EXERCISE TASK - Transcribe every line of the listing below without any deviation.

+++ DATA PROVIDED +++

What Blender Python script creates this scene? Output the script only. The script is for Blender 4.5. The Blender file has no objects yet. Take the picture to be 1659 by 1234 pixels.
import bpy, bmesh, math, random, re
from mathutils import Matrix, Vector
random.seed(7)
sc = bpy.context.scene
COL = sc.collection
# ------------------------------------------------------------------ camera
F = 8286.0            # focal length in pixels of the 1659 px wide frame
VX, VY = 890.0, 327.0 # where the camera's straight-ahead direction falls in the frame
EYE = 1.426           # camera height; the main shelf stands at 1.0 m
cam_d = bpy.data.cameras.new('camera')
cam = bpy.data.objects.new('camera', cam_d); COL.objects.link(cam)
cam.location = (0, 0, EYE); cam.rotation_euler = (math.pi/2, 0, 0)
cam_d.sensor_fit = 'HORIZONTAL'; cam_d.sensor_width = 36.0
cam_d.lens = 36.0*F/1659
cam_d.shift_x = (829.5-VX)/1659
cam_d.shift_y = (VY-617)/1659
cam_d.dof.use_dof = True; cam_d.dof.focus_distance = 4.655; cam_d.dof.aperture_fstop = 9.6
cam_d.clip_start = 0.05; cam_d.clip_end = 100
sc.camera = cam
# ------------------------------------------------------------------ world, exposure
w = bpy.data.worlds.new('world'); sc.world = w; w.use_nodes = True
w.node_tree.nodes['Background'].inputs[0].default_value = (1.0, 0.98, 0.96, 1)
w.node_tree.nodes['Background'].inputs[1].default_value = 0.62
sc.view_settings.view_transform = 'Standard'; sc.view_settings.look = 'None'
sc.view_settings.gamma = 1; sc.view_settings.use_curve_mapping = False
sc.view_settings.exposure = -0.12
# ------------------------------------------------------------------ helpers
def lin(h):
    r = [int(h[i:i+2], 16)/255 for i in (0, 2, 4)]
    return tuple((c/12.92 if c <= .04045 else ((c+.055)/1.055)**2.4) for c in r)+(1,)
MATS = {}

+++

FINAL ANSWER -
What Blender Python script creates this scene? Output the script only. The script is for Blender 4.5. The Blender file has no objects yet. Take the picture to be 1659 by 1234 pixels.
import bpy, bmesh, math, random, re
from mathutils import Matrix, Vector
random.seed(7)
sc = bpy.context.scene
COL = sc.collection
# ------------------------------------------------------------------ camera
F = 8286.0            # focal length in pixels of the 1659 px wide frame
VX, VY = 890.0, 327.0 # where the camera's straight-ahead direction falls in the frame
EYE = 1.426           # camera height; the main shelf stands at 1.0 m
cam_d = bpy.data.cameras.new('camera')
cam = bpy.data.objects.new('camera', cam_d); COL.objects.link(cam)
cam.location = (0, 0, EYE); cam.rotation_euler = (math.pi/2, 0, 0)
cam_d.sensor_fit = 'HORIZONTAL'; cam_d.sensor_width = 36.0
cam_d.lens = 36.0*F/1659
cam_d.shift_x = (829.5-VX)/1659
cam_d.shift_y = (VY-617)/1659
cam_d.dof.use_dof = True; cam_d.dof.focus_distance = 4.655; cam_d.dof.aperture_fstop = 9.6
cam_d.clip_start = 0.05; cam_d.clip_end = 100
sc.camera = cam
# ------------------------------------------------------------------ world, exposure
w = bpy.data.worlds.new('world'); sc.world = w; w.use_nodes = True
w.node_tree.nodes['Background'].inputs[0].default_value = (1.0, 0.98, 0.96, 1)
w.node_tree.nodes['Background'].inputs[1].default_value = 0.62
sc.view_settings.view_transform = 'Standard'; sc.view_settings.look = 'None'
sc.view_settings.gamma = 1; sc.view_settings.use_curve_mapping = False
sc.view_settings.exposure = -0.12
# ------------------------------------------------------------------ helpers
def lin(h):
    r = [int(h[i:i+2], 16)/255 for i in (0, 2, 4)]
    return tuple((c/12.92 if c <= .04045 else ((c+.055)/1.055)**2.4) for c in r)+(1,)
MATS = {}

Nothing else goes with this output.